第69話 人為的か自然か

 人為的とはどういう意味だろう?


 広義の意味としては、人間の手が加わっている、という意味だと思うが、人間と関係があるものはほとんど人間の手が加わっている。たとえば、人間の子どもは人為的なものといえなくはない。自然なものとして認識されることが多いが、人間が人間の能力を使って生み出すのだから、人為的なものだろう。そうすると、人間のクローンを作るのが規制されるというのが、少々おかしいことになる。なぜなら、一卵性双生児はクローンと同等の性質を帯びているのにも関わらず、母胎の中で生じるか、外で生じるか、といった違いで区別(差別)されるからである。


 このように、人為的なものか、それとも自然なものかという違いは、実は明確には区別できない。
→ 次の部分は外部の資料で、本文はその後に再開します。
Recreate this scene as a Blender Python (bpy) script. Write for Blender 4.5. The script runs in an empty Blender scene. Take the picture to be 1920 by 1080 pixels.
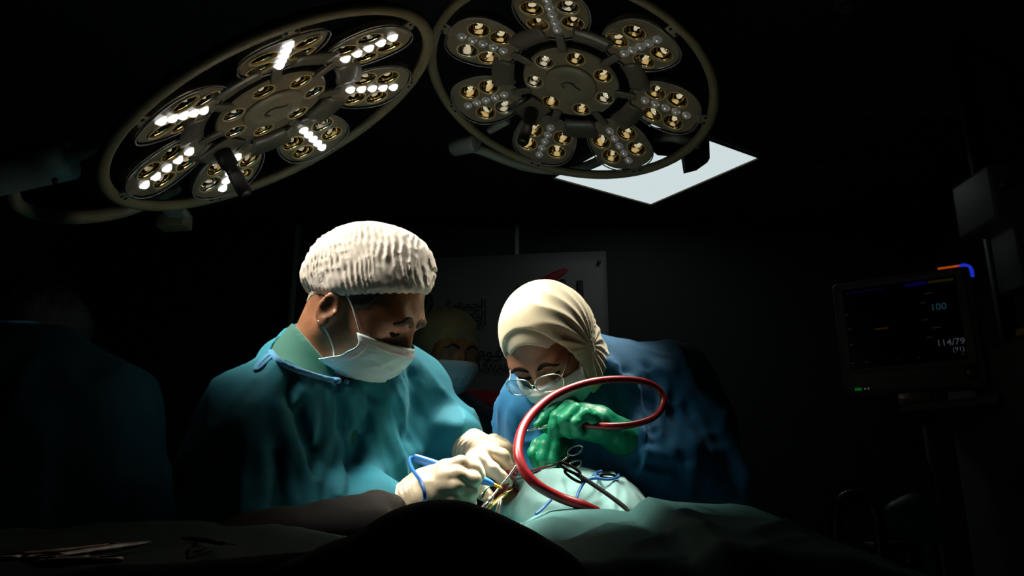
import bpy, bmesh, math, random
import numpy as np
from mathutils import Vector, Matrix

# ---------------------------------------------------------------- camera, world, exposure
random.seed(7)
SC = bpy.context.scene
COL = SC.collection
CAM = np.array([0.0, 0.0, 1.15]); PITCH = math.radians(15.0); FPX = 1400.0
cd = bpy.data.cameras.new('camera'); cd.sensor_width = 36.0; cd.lens = 36.0 * FPX / 1920.0
cd.clip_start = 0.02; cd.clip_end = 60
camo = bpy.data.objects.new('camera', cd); COL.objects.link(camo)
camo.location = CAM; camo.rotation_euler = (math.pi / 2 + PITCH, 0, 0)
SC.camera = camo
SC.view_settings.view_transform = 'Standard'; SC.view_settings.look = 'None'
SC.view_settings.exposure = 0.0; SC.view_settings.gamma = 1.0
SC.view_settings.use_curve_mapping = False
wd = bpy.data.worlds.new('world'); SC.world = wd; wd.use_nodes = True
wd.node_tree.nodes['Background'].inputs[0].default_value = (0, 0, 0, 1)
wd.node_tree.nodes['Background'].inputs[1].default_value = 0.0
LAMP_POWER_A = 2.9     # the lamp at the left
LAMP_POWER_B = 2.0     # the lamp at the top centre
LAMP_POWER_C = 0.75     # the petals of the top lamp that are trained on the incision
LAMP_SPREAD = math.radians(22)
LAMP_COLOUR = (1.0, 0.92, 0.78)
PANEL_EMIT = 0.72
LED_EMIT = 1.1

# ---------------------------------------------------------------- helpers
_s, _c = math.sin(PITCH), math.cos(PITCH)
_R = np.array([1.0, 0, 0]); _U = np.array([0, -_s, _c]); _F = np.array([0, _c, _s])
def W(px, py, Y):
    """world point seen at photo pixel (px, py), standing Y metres ahead of the camera"""
    ray = _F + _R * (px - 960) / FPX + _U * (540 - py) / FPX
    return CAM + ray * (Y / ray[1])
def WL(pts): return [W(*p) for p in pts]
def nrm(v): v = np.asarray(v, float); return v / np.linalg.norm(v)

def mat(name, col, rough=0.6, metal=0.0, emit=None, es=0.0, coat=0.0, sheen=0.0, noise=None, bump=None, spec=0.5, trans=0.0, sss=0.0, alpha=1.0):
    m = bpy.data.materials.new(name); m.use_nodes = True
    nt = m.node_tree; b = nt.nodes['Principled BSDF']
    b.inputs['Base Color'].default_value = (*col, 1); b.inputs['Roughness'].default_value = rough
    b.inputs['Metallic'].default_value = metal; b.inputs['Specular IOR Level'].default_value = spec
    if coat: b.inputs['Coat Weight'].default_value = coat; b.inputs['Coat Roughness'].default_value = 0.1
    if sheen: b.inputs['Sheen Weight'].default_value = sheen
    if trans: b.inputs['Transmission Weight'].default_value = trans
    if alpha < 1: b.inputs['Alpha'].default_value = alpha
    if sss:
        b.inputs['Subsurface Weight'].default_value = sss; b.inputs['Subsurface Radius'].default_value = (0.012, 0.006, 0.003)
    if emit: b.inputs['Emission Color'].default_value = (*emit, 1); b.inputs['Emission Strength'].default_value = es
    tc = nt.nodes.new('ShaderNodeTexCoord')
    if noise:                                   # (scale, second colour, detail)
        n = nt.nodes.new('ShaderNodeTexNoise'); n.inputs['Scale'].default_value = noise[0]; n.inputs['Detail'].default_value = noise[2]
        nt.links.new(tc.outputs['Object'], n.inputs['Vector'])
        r = nt.nodes.new('ShaderNodeValToRGB'); r.color_ramp.elements[0].position = 0.35; r.color_ramp.elements[1].position = 0.68
        r.color_ramp.elements[0].color = (*col, 1); r.color_ramp.elements[1].color = (*noise[1], 1)
        nt.links.new(n.outputs['Fac'], r.inputs['Fac']); nt.links.new(r.outputs['Color'], b.inputs['Base Color'])
    if bump:                                    # (scale, strength, distance)
        n2 = nt.nodes.new('ShaderNodeTexNoise'); n2.inputs['Scale'].default_value = bump[0]; n2.inputs['Detail'].default_value = 3
        nt.links.new(tc.outputs['Object'], n2.inputs['Vector'])
        bp = nt.nodes.new('ShaderNodeBump'); bp.inputs['Strength'].default_value = bump[1]; bp.inputs['Distance'].default_value = bump[2]
        nt.links.new(n2.outputs['Fac'], bp.inputs['Height']); nt.links.new(bp.outputs['Normal'], b.inputs['Normal'])
    return m

def tag(o, label, cat, group=None):
    o['label'] = label; o['category'] = cat
    if group: o['group'] = group
    return o
def thing(name, label, cat, loc=(0, 0, 0), group=None):
    o = bpy.data.objects.new(name, None); COL.objects.link(o); o.location = Vector(loc); o.empty_display_size = 0.1
    tag(o, label, cat, group); return o
def world_loc(o):
    return o.location.copy() if o.parent is None else Vector((0, 0, 0))
def attach(o, parent):
    """parent a mesh whose vertices are in world space to a part whose frame is only translated"""
    if parent is None: return
    o.parent = parent
    o.matrix_parent_inverse = Matrix.Translation(-world_loc(parent))
def obj(name, me, m, parent=None, smooth=True, label=None):
    if isinstance(me, bmesh.types.BMesh):
        bm = me; me = bpy.data.meshes.new(name)
        bmesh.ops.recalc_face_normals(bm, faces=bm.faces[:]); bm.to_mesh(me); bm.free()
    o = bpy.data.objects.new(name, me); COL.objects.link(o)
    if m is not None:
        me.materials.clear(); me.materials.append(m)
    if smooth and len(me.polygons): me.polygons.foreach_set('use_smooth', [True] * len(me.polygons))
    if label: o['label'] = label
    attach(o, parent)
    return o
def local(name, me, m, parent, loc=(0, 0, 0), rot=(0, 0, 0), smooth=True):
    """a part in its parent's own frame"""
    if isinstance(me, bmesh.types.BMesh):
        bm = me; me = bpy.data.meshes.new(name)
        bmesh.ops.recalc_face_normals(bm, faces=bm.faces[:]); bm.to_mesh(me); bm.free()
    o = bpy.data.objects.new(name, me); COL.objects.link(o); o.parent = parent
    if m is not None and not me.materials: me.materials.append(m)
    if smooth: me.polygons.foreach_set('use_smooth', [True] * len(me.polygons))
    o.location = loc; o.rotation_euler = rot
    return o
def struct(o): o['kind'] = 'structure'; return o
def pydata(name, vs, fs):
    me = bpy.data.meshes.new(name); me.from_pydata([tuple(map(float, v)) for v in vs], [], [tuple(map(int, f)) for f in fs]); me.update(); return me

def box_bm(c, size, bev=0.0, axes=None, bm=None, seg=2):
    bm2 = bmesh.new(); bmesh.ops.create_cube(bm2, size=1.0)
    for v in bm2.verts: v.co = Vector((v.co.x * size[0], v.co.y * size[1], v.co.z * size[2]))
    if bev: bmesh.ops.bevel(bm2, geom=bm2.edges[:] , offset=bev, segments=seg, affect='EDGES', profile=0.6)
    A = np.array(axes) if axes is not None else np.eye(3)
    for v in bm2.verts:
        p = np.asarray(c) + v.co.x * A[0] + v.co.y * A[1] + v.co.z * A[2]; v.co = Vector(p)
    if bm is None: return bm2
    me = bpy.data.meshes.new('t'); bm2.to_mesh(me); bm2.free(); bm.from_mesh(me); bpy.data.meshes.remove(me); return bm

def catmull(pts, n):
    P = np.array(pts, float); P = np.vstack([2 * P[0] - P[1], P, 2 * P[-1] - P[-2]]); out = []
    for i in range(1, len(P) - 2):
        for t in np.linspace(0, 1, n, endpoint=False):
            a, b, c, d = P[i - 1:i + 3]
            out.append(0.5 * ((2 * b) + (-a + c) * t + (2 * a - 5 * b + 4 * c - d) * t * t + (-a + 3 * b - 3 * c + d) * t ** 3))
    out.append(P[-2]); return np.array(out)
def tube_bm(pts, r, sub=6, sides=10, closed=False, bm=None, flat=1.0):
    """round tube along a smooth path; r is a number or one radius per control point"""
    pts = np.array(pts, float)
    rr = np.full(len(pts), r) if np.isscalar(r) else np.array(r, float)
    if closed:
        pp = np.vstack([pts, pts[:1]]) ; path = pp; rad = np.append(rr, rr[0])
        if sub > 1:
            ext = np.vstack([pts[-1:], pts, pts[:2]]); C = catmull(ext, sub); path = C[sub:sub + sub * len(pts)]; rad = np.full(len(path), rr[0])
        else: path = pts; rad = rr
    elif sub > 1 and len(pts) > 2:
        path = catmull(np.column_stack([pts, rr]), sub); rad = np.maximum(path[:, 3], 1e-4); path = path[:, :3]
    else: path, rad = pts, rr
    n = len(path); bm = bm or bmesh.new(); rings = []
    t0 = nrm(path[1] - path[0]); up = np.array([0, 0, 1.0]) if abs(t0[2]) < 0.9 else np.array([0, 1.0, 0]); u = nrm(np.cross(t0, up))
    for i in range(n):
        if closed: t = nrm(path[(i + 1) % n] - path[i - 1])
        else: t = nrm(path[min(i + 1, n - 1)] - path[max(i - 1, 0)])
        u = nrm(u - t * np.dot(u, t)); v = np.cross(t, u)
        rings.append([bm.verts.new(path[i] + rad[i] * (math.cos(a) * u + flat * math.sin(a) * v)) for a in np.linspace(0, 2 * math.pi, sides, endpoint=False)])
    for i in range(n if closed else n - 1):
        A, B = rings[i], rings[(i + 1) % n]
        for k in range(sides): bm.faces.new((A[k], A[(k + 1) % sides], B[(k + 1) % sides], B[k]))
    if not closed: bm.faces.new(rings[0][::-1]); bm.faces.new(rings[-1])
    return bm
def lathe_bm(prof, sides=24, bm=None, axis=None, c=(0, 0, 0), cap=True):
    """profile of (radius, height) turned about +z, or about `axis`"""
    bm = bm or bmesh.new(); c = np.array(c, float)
    if axis is None: ax, ux, uy = np.array([0, 0, 1.0]), np.array([1.0, 0, 0]), np.array([0, 1.0, 0])
    else:
        ax = nrm(axis); ux = nrm(np.cross(ax, [0.3, 0.2, 0.9] if abs(ax[2]) < 0.9 else [1, 0, 0])); uy = np.cross(ax, ux)
    rings = []
    for r, h in prof:
        rings.append([bm.verts.new(c + h * ax + max(r, 1e-5) * (math.cos(a) * ux + math.sin(a) * uy)) for a in np.linspace(0, 2 * math.pi, sides, endpoint=False)])
    for A, B in zip(rings, rings[1:]):
        for k in range(sides): bm.faces.new((A[k], A[(k + 1) % sides], B[(k + 1) % sides], B[k]))
    if cap: bm.faces.new(rings[0][::-1]); bm.faces.new(rings[-1])
    return bm
def cyl_bm(a, b, r0, r1=None, sides=16, bm=None):
    a = np.array(a, float); b = np.array(b, float); r1 = r0 if r1 is None else r1; L = np.linalg.norm(b - a)
    e = min(r0, r1) * 0.15
    return lathe_bm([(r0 - e, 0), (r0, e), (r1, L - e), (r1 - e, L)], sides, bm, b - a, a)
def sheet(name, fn, nu, nv, thick=0.002):
    """grid sheet fn(u,v)->point, closed with a little thickness"""
    us = np.linspace(0, 1, nu); vs = np.linspace(0, 1, nv)
    return sheet_from(name, np.array([[fn(u, v) for v in vs] for u in us], float), thick)
def sheet_from(name, P, thick):
    nu, nv = P.shape[:2]
    du = np.gradient(P, axis=0); dv = np.gradient(P, axis=1); N = np.cross(du, dv); N /= (np.linalg.norm(N, axis=2, keepdims=True) + 1e-12)
    Q = P - N * thick
    V = np.vstack([P.reshape(-1, 3), Q.reshape(-1, 3)]); o = nu * nv; Fc = []
    I = lambda i, j: i * nv + j
    for i in range(nu - 1):
        for j in range(nv - 1):
            a, b, c, d = I(i, j), I(i + 1, j), I(i + 1, j + 1), I(i, j + 1)
            Fc.append((a, b, c, d)); Fc.append((o + d, o + c, o + b, o + a))
    for i in range(nu - 1):
        Fc.append((I(i, 0), o + I(i, 0), o + I(i + 1, 0), I(i + 1, 0))); Fc.append((I(i + 1, nv - 1), o + I(i + 1, nv - 1), o + I(i, nv - 1), I(i, nv - 1)))
    for j in range(nv - 1):
        Fc.append((I(0, j + 1), o + I(0, j + 1), o + I(0, j), I(0, j))); Fc.append((I(nu - 1, j), o + I(nu - 1, j), o + I(nu - 1, j + 1), I(nu - 1, j + 1)))
    return pydata(name, V, Fc)
def text_mesh(body, origin, ux, uy, size, depth=0.0008, align='LEFT'):
    c = bpy.data.curves.new('lettering', 'FONT'); c.body = body; c.size = 1.0; c.align_x = align; c.resolution_u = 3; c.offset = 0.012
    o = bpy.data.objects.new('lettering', c); COL.objects.link(o)
    me = bpy.data.meshes.new_from_object(o.evaluated_get(bpy.context.evaluated_depsgraph_get()))
    bpy.data.objects.remove(o); bpy.data.curves.remove(c)
    ux, uy = nrm(ux), nrm(uy); un = np.cross(ux, uy)
    for v in me.vertices: v.co = Vector(np.array(origin) + size * (v.co.x * ux + v.co.y * uy) + depth * un)
    return me

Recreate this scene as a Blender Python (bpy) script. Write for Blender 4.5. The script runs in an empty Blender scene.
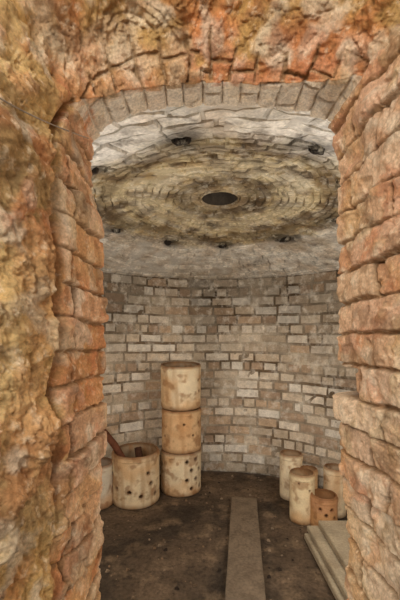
import bpy, bmesh, math, random
import numpy as np
from mathutils import Vector, noise
from mathutils.bvhtree import BVHTree
random.seed(7)
F=350.0; HY=336.0; CAMZ=1.1; DZ=0.076
sc=bpy.context.scene
sc.view_settings.view_transform='Standard'
sc.view_settings.look='None'

def lin(c):
    return tuple(((x/255.0)/12.92 if x/255.0<=0.04045 else ((x/255.0+0.055)/1.055)**2.4) for x in c)
def mix(a,b,t):
    t=max(0.0,min(1.0,t)); return tuple(a[i]*(1-t)+b[i]*t for i in range(3))
def sstep(a,b,x):
    t=max(0.0,min(1.0,(x-a)/(b-a))); return t*t*(3-2*t)
def h3(a,b,c=0):
    v=math.sin(a*127.1+b*311.7+c*74.7)*43758.5453
    return v-math.floor(v)
def fbm(p,o=4): return noise.fractal(p,1.0,2.0,o)

def make_mat(name,base=None,attr=False,rough=0.95,n_scale=18,n_amt=0.35,fine=120,fine_amt=0.25,bump=0.4,bdist=0.004,tint=None,tint_scale=6,tint_lo=0.5,tint_hi=0.65,tint_amt=0.6,tint2=None,tint3=None):
    m=bpy.data.materials.new(name); m.use_nodes=True
    nt=m.node_tree; N=nt.nodes; L=nt.links
    b=N['Principled BSDF']; b.inputs['Roughness'].default_value=rough
    b.inputs['Specular IOR Level'].default_value=0.15
    tc=N.new('ShaderNodeTexCoord')
    def ns(scale,det=6,r=0.6):
        n=N.new('ShaderNodeTexNoise'); n.inputs['Scale'].default_value=scale; n.inputs['Detail'].default_value=det; n.inputs['Roughness'].default_value=r
        L.new(tc.outputs['Object'],n.inputs['Vector']); return n
    if attr:
        a=N.new('ShaderNodeAttribute'); a.attribute_name='Col'; col=a.outputs['Color']
    else:
        r=N.new('ShaderNodeRGB'); r.outputs[0].default_value=(*base,1); col=r.outputs[0]
    tl=[]
    if tint is not None: tl.append((tint,tint_scale,tint_lo,tint_hi,tint_amt))
    if tint2 is not None: tl.append(tint2)
    if tint3 is not None: tl.append(tint3)
    for (tc_,tsx,tlo,thi,tam) in tl:
        n3=ns(tsx,8,0.65)
        mr=N.new('ShaderNodeMapRange'); mr.inputs[1].default_value=tlo; mr.inputs[2].default_value=thi; mr.inputs[3].default_value=0; mr.inputs[4].default_value=tam
        L.new(n3.outputs['Fac'],mr.inputs[0])
        mx=N.new('ShaderNodeMix'); mx.data_type='RGBA'
        L.new(mr.outputs[0],mx.inputs[0]); L.new(col,mx.inputs[6]); mx.inputs[7].default_value=(*tc_,1)
        col=mx.outputs[2]
    for s,amt in ((n_scale,n_amt),(fine,fine_amt)):
        n=ns(s)
        mr=N.new('ShaderNodeMapRange'); mr.inputs[1].default_value=0.25; mr.inputs[2].default_value=0.75
        mr.inputs[3].default_value=1-amt; mr.inputs[4].default_value=1+amt
        L.new(n.outputs['Fac'],mr.inputs[0])
        vm=N.new('ShaderNodeVectorMath'); vm.operation='SCALE'
        L.new(col,vm.inputs[0]); L.new(mr.outputs[0],vm.inputs['Scale']); col=vm.outputs[0]
    L.new(col,b.inputs['Base Color'])
    nb=ns(fine*0.45,10,0.75)
    bp=N.new('ShaderNodeBump'); bp.inputs['Strength'].default_value=bump; bp.inputs['Distance'].default_value=bdist
    L.new(nb.outputs['Fac'],bp.inputs['Height']); L.new(bp.outputs[0],b.inputs['Normal'])
    return m

def make_obj(name,verts,faces,mat,cols=None,smooth=False,parent=None):
    me=bpy.data.meshes.new(name); me.from_pydata([tuple(v) for v in verts],[],faces); me.update()
    if cols is not None:
        ca=me.color_attributes.new('Col','FLOAT_COLOR','POINT')
        arr=np.ones((len(verts),4),dtype=np.float32); arr[:,:3]=np.array(cols,dtype=np.float32)
        ca.data.foreach_set('color',arr.ravel())
    me.materials.append(mat)
    if smooth: me.polygons.foreach_set('use_smooth',[True]*len(me.polygons))
    o=bpy.data.objects.new(name,me); sc.collection.objects.link(o)
    if parent: o.parent=parent
    return o

# ------------------------------------------------------------------ kiln shell
KX,KY,R=0.095,1.70,1.15
HW=1.566
def dome_h(r): return HW+0.205*(1-(r/R)**2)
DOORX=0.035
def in_door(x,y,z,m=0.0): return y<1.0 and abs(x-DOORX)<0.25+m

bv=[];bf=[];bc=[]
def add_brick(fn,u0,u1,v0,v1,col,prot=0.007,bev=0.006,edge=None):
    i=len(bv)
    nu=max(1,int(round((u1-u0)/0.04)))
    j=[random.uniform(-0.003,0.003) for _ in range(4)]
    pr=prot+random.uniform(-0.003,0.003)
    u0+=j[0];u1+=j[1];v0+=j[2];v1+=j[3]
    ecol=edge if edge else tuple(c*0.66 for c in col)
    n=nu+1
    for k in range(n):
        f=k/nu
        u=u0+(u1-u0)*f
        ui=(u0+bev)+(u1-u0-2*bev)*f
        w=random.uniform(-0.0022,0.0022); w2=random.uniform(-0.0022,0.0022)
        for (uu,vv,d,c) in ((u,v0+w,-0.02,ecol),(ui,v0+bev+w,pr+random.uniform(-.0015,.001),col),(ui,v1-bev+w2,pr+random.uniform(-.0015,.001),col),(u,v1+w2,-0.02,ecol)):
            bv.append(fn(uu,vv,d)); g=random.uniform(0.93,1.07); bc.append(tuple(x*g for x in c))
    for k in range(nu):
        a=i+k*4; b=a+4
        for q in range(3): bf.append((a+q,b+q,b+q+1,a+q+1))
    bf.append((i,i+1,i+2,i+3)); e=i+(n-1)*4; bf.append((e+3,e+2,e+1,e))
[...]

自然なものに見える場合でも、よくよく考えてみれば人為的といえる、という例は少なくない。天気という、一見すると自然なものに見えるものでも、人間の活動が気候の変化に関与しているのは間違いない。


 しかしながら、少し観点を変えると、また違った見方をすることも可能になる。それは、人間も自然の内に含めてしまう、という見方である。この観点をとると、そもそもの問題として、人間は動物であり、動物は自然なものなのだから、人為的なものなど何一つなく、すべて自然なものである、という主張が可能になる。